More than just underground celebrity worship and hilarious quips, De Luce’s My Life, A Four Letter Word reveals the importance of the genre of memoir in capturing queer histories that could easily be erased or forgotten. Like Justin Vivian Bond’s Tango: My Childhood, Backwards and in High Heels and David Wojnarowicz’s Close To The Knives: A Memoir Of Disintegration, De Luce’s memoir allows her experiences, queer intimacies and friendships to endure.

Throughout her memoir, the friendship between De Luce and her  queer friends, roommates and sometimes lovers beautifully shines through, depicting the relationships that many of us know but don’t always read in texts or see on De Luce’s beloved medium, TV.

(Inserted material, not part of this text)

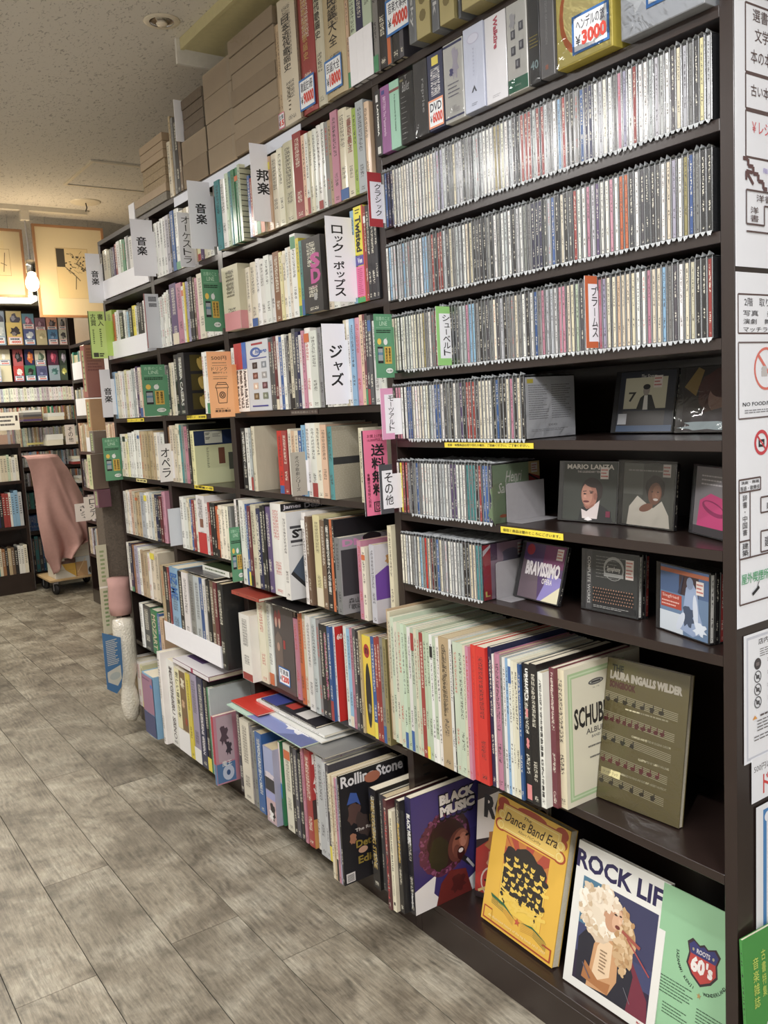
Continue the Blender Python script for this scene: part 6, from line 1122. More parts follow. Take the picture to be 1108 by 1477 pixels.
def mag(a):
    a.rect(0, 0, 1, 1, (60, 150, 60)); a.poly([(.0, .0), (.12, .12), (.4, .5), (.6, .62), (.6, 0)], (226, 226, 220)); 
    for i in range(12): t = i / 11; a.ell(.08 + .5 * t, .14 + .46 * t, .03, .025, (226, 226, 220), 6)
    a.rect(.36, .1, .8, .8, (28, 28, 30)); a.ell(.52, .86, .13, .12, (28, 28, 30), jag=.12); a.ell(.5, .82, .07, .07, (220, 216, 210)); a.ell(.48, .84, .02, .012, (28, 28, 30)); a.poly([(.42, .6), (.5, .74), (.6, .7), (.52, .5)], (220, 216, 210)); a.ell(.62, .14, .34, .16, (206, 170, 120)); a.ell(.62, .14, .22, .1, (196, 60, 40)); a.ell(.58, .15, .08, .04, (230, 200, 160)); a.vtext('音楽雑誌', .12, .5, .2, .85, (200, 220, 90), .01); a.vtext('古書特集', .24, .55, .3, .88, (200, 220, 90), .01)
r = book((.0, 0, 0), .006, .26, .185, (60, 150, 60), label='', name='magazine', mat=Matrix.Translation((-.006, PY_ - .022, .175)) @ Matrix.Rotation(math.radians(-4), 4, 'Z') @ Matrix.Rotation(math.radians(-3), 4, 'X'), rnd=False)
tag(r, 'green magazine with black and white figure, in the lower rack of the end panel', 'magazine'); fcov(dict(r=r, T=.0057, H=.26, D=.185), mag, .185)
o = G().box((0, -.045, 0), (.25, -.0415, .05)).box((0, -.0415, 0), (.25, -.0005, .003)).build('leaflet_rack', M_WOOD); o.location = (.03, PY_, .165); tag(o, 'low dark rack ledge holding the green magazine', 'rack')
# ================================================================== stock piled on top of the far bays, up to the ceiling
M_KRAFT = plain('kraft_cardboard', (192, 166, 132), .6, coat=.25, nz=.06, scale=20); M_KRAFT2 = plain('kraft_cardboard_dark', (174, 148, 116), .6, coat=.2, nz=.08, scale=20)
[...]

As Ann Cvetkovich explains in An Archive Of Feelings: Trauma, Sexuality and Lesbian Public Cultures, the memoir has emerged largely in queer culture as a means to preserve queer experiences, feelings and shared intimacies. Much of the queer memoirs came out around the height of the AIDS crisis when the need to archive queer experiences entered a life-or-death, remembered-or-forgotten state of emergency. As Cvetkovich states, “Within queer culture, memoir has been a particularly rich genre for documenting the AIDS crisis, providing gay men with a forum to articulate what it means to live in the presence of death and record their lives before it is too late” (210).

Like the lesbian caretaker memoirs analyzed by Cvetkovich, De Luce’s own memoir details the gut-wrenching last days of many in De Luce’s queer social circle during the 1980s and 1990s. Revealing the queer bonds between De Luce and her queer friends, My Life, A Four Letter Word portrays the love that extends for her friends through sickness and eventual death. As De Luce remembers, “As a woman living on the edge at the end of time, I felt more familiar with death than life as I buried the dead from the mid 80s into the mid 90s. Coming from a long line of Italian drama queens, I had to fiercely fight the impulse to throw myself onto the coffins. I knew better than to expect sympathy for being a middle-aged fag hag who was losing my lifelong companions and the people in the straight world I no inhabited just could never know the depth of my loss” (266).

By telling her story, De Luce bravely constructs a place for these intimacies, relationships and losses to be preserved, beyond the deaths of her friends and lovers, beyond even her life and ours.

The memoir certainly does not end with loss as De Luce finishes her tale with the revelation that her daughter Viva is now a singer and performer, a Liza to her Judy. Perhaps unbeknownst to De Luce, Viva is certainly not her only hag inheritor. After reading My Life, A Four Letter Word, I know that I and many of us other hags in black leather jackets owe a great debt to Dolores De Luce for her bravery, humor, performances and of course, her campy sense of trash.

3 thoughts on “The Fag Hag Bible: Queer Intimacies And Trashy Heroism In Dolores De Luce’s ‘My Life, A Four Letter Word’

  1. What an honest amazing, well written review. You seem to have captured Dolores’s essence…I should know…I’m her “good” sister Ginny…..

    • Thank you so much for reading Ginny! It means a lot coming from you, since like you said, you know Dolores well.